Peter Noble with Liam Ross (left) at the tent during the music event at The Field in Alness's Unexpected Garden.

But he did admit some ideas hadn’t worked. In the same spirit of experimentation which powered the songs from the album when he began to think about how he would perform them live, he told us he had thought of trying to get us to reflect the shape of leaves onto the tent roof at the Unexpected Garden as he performed Giving Life To One from The Lee Of The Wind, about a Goat Willow he visited.

“It was too bright to see them!” he confessed.

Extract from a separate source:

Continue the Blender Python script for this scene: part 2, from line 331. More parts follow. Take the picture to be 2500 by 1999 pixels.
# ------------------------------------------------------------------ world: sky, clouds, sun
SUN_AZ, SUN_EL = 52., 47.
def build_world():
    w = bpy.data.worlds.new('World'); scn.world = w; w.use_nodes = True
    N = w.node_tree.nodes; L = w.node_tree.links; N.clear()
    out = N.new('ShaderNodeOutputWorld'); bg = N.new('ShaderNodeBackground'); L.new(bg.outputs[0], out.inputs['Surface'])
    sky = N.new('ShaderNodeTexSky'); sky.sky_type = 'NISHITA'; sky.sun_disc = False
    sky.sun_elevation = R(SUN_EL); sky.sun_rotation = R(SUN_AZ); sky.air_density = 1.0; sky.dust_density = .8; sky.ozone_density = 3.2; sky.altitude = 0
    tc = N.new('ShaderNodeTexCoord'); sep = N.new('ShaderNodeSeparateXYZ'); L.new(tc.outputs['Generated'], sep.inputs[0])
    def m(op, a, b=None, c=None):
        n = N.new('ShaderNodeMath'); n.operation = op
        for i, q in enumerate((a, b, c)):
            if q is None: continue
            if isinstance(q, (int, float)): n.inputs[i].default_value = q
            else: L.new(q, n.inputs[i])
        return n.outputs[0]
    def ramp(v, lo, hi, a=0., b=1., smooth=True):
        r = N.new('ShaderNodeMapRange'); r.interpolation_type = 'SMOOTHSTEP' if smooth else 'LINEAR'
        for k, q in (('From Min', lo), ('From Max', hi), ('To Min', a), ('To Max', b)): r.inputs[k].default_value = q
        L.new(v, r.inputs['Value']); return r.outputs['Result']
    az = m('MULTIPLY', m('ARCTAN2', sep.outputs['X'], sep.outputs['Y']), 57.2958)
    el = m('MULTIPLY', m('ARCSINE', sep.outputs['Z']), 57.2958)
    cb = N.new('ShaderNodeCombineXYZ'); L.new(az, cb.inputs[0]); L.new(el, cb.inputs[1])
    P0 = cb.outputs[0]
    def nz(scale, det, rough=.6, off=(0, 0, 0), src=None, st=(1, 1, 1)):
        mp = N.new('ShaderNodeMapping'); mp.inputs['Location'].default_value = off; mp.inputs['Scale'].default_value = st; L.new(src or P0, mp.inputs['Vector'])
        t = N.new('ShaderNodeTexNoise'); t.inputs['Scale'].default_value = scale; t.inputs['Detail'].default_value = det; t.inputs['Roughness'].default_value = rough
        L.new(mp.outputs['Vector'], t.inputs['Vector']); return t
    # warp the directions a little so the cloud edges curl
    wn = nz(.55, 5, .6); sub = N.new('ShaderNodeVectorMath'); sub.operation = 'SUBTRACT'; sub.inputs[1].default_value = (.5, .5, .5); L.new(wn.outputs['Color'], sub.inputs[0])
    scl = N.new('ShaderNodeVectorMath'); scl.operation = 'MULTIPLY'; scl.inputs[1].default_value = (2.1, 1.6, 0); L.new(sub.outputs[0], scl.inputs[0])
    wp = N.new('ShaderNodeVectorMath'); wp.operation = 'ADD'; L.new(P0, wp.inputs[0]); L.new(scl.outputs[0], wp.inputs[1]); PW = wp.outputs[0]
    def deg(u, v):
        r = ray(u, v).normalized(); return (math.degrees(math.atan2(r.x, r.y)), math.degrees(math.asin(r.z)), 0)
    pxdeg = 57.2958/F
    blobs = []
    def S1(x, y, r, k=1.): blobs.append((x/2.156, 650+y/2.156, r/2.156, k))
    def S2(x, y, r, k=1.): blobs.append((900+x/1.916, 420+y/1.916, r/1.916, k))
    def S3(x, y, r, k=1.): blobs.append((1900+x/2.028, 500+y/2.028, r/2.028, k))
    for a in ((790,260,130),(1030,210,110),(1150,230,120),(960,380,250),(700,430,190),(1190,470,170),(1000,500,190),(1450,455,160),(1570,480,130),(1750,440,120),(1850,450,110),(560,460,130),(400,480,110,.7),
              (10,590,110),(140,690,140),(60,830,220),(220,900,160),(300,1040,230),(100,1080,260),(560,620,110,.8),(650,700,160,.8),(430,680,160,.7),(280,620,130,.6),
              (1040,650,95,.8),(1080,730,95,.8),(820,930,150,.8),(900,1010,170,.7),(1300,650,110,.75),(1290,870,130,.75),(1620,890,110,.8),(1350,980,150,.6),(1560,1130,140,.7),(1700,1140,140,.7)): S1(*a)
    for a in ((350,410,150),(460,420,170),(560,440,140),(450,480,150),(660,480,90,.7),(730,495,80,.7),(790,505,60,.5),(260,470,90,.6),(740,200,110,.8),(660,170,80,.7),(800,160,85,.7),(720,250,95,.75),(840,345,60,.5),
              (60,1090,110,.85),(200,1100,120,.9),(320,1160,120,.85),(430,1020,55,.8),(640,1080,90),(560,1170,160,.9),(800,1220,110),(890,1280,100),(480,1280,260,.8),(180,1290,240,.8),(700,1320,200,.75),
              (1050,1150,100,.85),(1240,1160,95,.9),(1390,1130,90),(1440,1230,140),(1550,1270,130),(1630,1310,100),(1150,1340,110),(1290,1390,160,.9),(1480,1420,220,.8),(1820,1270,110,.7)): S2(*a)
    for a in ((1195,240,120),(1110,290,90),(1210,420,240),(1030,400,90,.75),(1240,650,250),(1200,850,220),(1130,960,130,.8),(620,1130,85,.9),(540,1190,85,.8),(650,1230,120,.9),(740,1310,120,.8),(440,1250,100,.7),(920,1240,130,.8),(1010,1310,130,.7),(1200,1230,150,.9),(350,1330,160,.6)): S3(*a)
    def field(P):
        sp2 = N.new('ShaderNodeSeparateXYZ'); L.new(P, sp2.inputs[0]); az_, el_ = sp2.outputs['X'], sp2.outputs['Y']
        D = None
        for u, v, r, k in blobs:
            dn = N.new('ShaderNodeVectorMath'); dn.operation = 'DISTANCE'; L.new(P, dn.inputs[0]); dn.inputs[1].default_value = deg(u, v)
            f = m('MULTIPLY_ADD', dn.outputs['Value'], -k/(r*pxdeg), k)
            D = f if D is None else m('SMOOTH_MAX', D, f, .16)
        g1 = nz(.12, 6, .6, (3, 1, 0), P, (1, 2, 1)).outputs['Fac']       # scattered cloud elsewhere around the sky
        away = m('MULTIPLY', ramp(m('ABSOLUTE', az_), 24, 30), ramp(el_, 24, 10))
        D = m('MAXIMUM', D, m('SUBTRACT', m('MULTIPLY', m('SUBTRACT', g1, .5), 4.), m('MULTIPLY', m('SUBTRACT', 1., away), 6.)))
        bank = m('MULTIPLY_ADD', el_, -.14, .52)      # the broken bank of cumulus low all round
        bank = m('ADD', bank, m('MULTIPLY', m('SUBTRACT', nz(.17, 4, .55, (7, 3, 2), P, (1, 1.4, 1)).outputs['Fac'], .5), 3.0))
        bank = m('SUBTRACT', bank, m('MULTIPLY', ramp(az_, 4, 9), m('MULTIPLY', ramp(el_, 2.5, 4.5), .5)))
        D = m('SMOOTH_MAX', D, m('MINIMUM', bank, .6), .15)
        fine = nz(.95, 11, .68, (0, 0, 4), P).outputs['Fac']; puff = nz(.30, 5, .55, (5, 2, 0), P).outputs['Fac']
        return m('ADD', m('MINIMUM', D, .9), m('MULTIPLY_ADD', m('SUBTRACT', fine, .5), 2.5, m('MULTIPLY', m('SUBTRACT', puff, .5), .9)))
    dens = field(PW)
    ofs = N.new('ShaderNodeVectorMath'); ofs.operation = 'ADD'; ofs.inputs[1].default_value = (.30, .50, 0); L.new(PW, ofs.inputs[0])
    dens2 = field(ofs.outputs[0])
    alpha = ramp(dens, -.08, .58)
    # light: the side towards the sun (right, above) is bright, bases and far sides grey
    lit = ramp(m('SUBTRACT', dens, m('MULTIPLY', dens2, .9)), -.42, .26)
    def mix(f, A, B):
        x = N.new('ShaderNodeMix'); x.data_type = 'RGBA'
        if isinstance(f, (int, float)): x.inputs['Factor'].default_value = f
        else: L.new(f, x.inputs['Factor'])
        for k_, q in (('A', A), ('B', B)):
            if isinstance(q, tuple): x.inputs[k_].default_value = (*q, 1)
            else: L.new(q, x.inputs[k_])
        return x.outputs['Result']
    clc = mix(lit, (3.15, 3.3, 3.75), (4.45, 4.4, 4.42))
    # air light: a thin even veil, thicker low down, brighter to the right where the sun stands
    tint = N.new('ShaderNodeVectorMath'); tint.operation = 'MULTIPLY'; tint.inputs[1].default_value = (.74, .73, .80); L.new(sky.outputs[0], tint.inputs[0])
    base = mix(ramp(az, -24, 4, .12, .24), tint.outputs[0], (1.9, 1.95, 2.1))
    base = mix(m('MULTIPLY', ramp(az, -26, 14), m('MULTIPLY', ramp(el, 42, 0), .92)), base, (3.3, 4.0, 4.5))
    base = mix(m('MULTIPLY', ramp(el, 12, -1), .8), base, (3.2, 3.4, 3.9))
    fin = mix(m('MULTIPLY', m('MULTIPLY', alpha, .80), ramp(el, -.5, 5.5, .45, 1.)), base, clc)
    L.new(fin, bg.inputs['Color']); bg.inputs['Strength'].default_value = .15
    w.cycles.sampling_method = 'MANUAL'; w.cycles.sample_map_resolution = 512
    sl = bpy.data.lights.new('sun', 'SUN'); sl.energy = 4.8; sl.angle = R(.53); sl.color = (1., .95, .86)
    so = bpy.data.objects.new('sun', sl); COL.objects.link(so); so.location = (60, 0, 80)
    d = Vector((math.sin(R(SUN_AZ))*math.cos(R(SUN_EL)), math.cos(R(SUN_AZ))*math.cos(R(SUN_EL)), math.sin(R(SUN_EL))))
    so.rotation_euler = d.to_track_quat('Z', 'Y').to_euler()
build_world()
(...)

The challenge of creating a rainbow to match the lyrics of I Imagine A Rainbow was ingenious, Peter’s dad blowing giant bubbles which naturally bounced along towards the stage with shimmering rainbows on their surface, helped on their way by two little boys blowing the wobbling bubbles through the air.

A favourite for me was Footsteps On The Ground from Walking North. Peter introduces it on the album: “Behind the dunes near Nigg Beach, beautiful high clouds. Still walking North. Eighty-five beats a minute.”

It’s a song that – like This Moment, Water And Me from his latest album – finds Peter thinking how fleeting life can be as he walks across the sand: “Just one footprint on the earth, an imprint of my path, all I’ll leave behind … simple shadow of my presence, before I disappear.”

Maybe the most successful audience interactivity came with the last song of the set, A Signature Of Light from Following The Water’s Flow.

Peter explained that he had been fascinated to discover as a youngster that each lighthouse’s light flashes for its own unique number of seconds, so sailors know exactly where they are.

He shared out little sheets of shiny, transparent red or green acetate – to have our mobile torches behind, to flash every three seconds or, the red, 10.

All round the packed tent the little lights shone out as Peter sang: “Unlike any other place I’ve ever been, A lighted path back to my shore … When all is dark and unsure, I can look at these grounding lights… Even in the dark, an anchorstone.”